As the two Senators from West Virginia can attest, we have a depression in central Appalachia, created not because of anything we did here in Congress but because of the President's zeal to have an impact worldwide on the issue of climate. I suspect that even if we follow this path all the way to the end, this effort by the United States would have about as much impact as dropping a pebble in the ocean. Yet we are paying a real price for it here at home. Eastern Kentucky looks like the Dust Bowl during the thirties--no jobs, no opportunity, no future, not as a result of anything we passed through the people's elected representatives but by this sort of arrogant, singlehanded messianic goal to deal with worldwide climate.
Our options to stop it are quite limited. We do have the possibility of the Congressional Review Act, but the weakness of that obviously is that even though we can pass it with a simple majority, he is likely to veto it.
We are here today to stand up for our people, the ratepayers of America, and not only the ratepayers--90 percent of the electricity in Kentucky comes from coal--but the communities that have been devastated by this. I have never seen anything like it. I heard my parents talk about what the Depression was like. It sounds and looks a lot like the stories they told me about America in the 1930s.
This is a venture that will have no impact on the issue for which it is being pursued but is having a devastating and current adverse impact on the people we represent.
We have representatives from both parties here on the floor today working toward overturning the administration's deeply regressive energy regulations. These regulations are going to ship more middle-class jobs overseas. I told my constituents last year: Coal has a future; the question is, Does coal have a future in this country? The Indians and the Chinese are not going to give up their future by not using this cheap and abundant source of power. The Germans--one of the greenest countries in Europe--are now importing coal. So coal has a future. The question is, Does it have a future here after this administration?
My folks can't even put food on the table. The ones who can find a job somewhere are leaving. The population continues to decline.
As I said earlier, it is not going to have much of an impact on the environment of our planet. This isn't going to do anything meaningful to affect global carbon levels. It just seems that someone wants to be able to pat themselves on the back for doing something even if they accomplish hardly anything at all, except hurt a whole lot of Americans. Higher energy bills and lost jobs may be trivial to some folks out on the political left--not their jobs; they don't care--but it is a different story for the middle-class Kentuckians whom I represent.
So here we have on the floor Senators from both parties who are saying it is time to take off the ideological blinders and instead think about those who have already suffered enough over the past few years.
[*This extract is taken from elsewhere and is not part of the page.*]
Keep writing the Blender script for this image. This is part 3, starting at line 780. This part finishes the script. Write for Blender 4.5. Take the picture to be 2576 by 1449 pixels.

We have worked together to file bipartisan measures that would overturn the administration's two-pronged regulations. I have joined with Senator Heitkamp and Senator Capito on a measure that would address one of those prongs, the one that pertains to existing energy sources. Senator Manchin is here on the floor and joined me as I introduced a measure that would address the other prong, the one that pertains to new sources. These bipartisan measures together represent a comprehensive solution. As I said, I am pleased to be joined here on the floor by Senators from West Virginia and North Dakota. Senator Daines from Montana is here--another important coal State. The chairman of our Environment and Public Works Committee, Senator Inhofe, is here, and some have already spoken and some will speak after me. I am proud and pleased to be here on the floor with all of my colleagues standing up for our aggrieved constituents who have been mightily abused by this administration.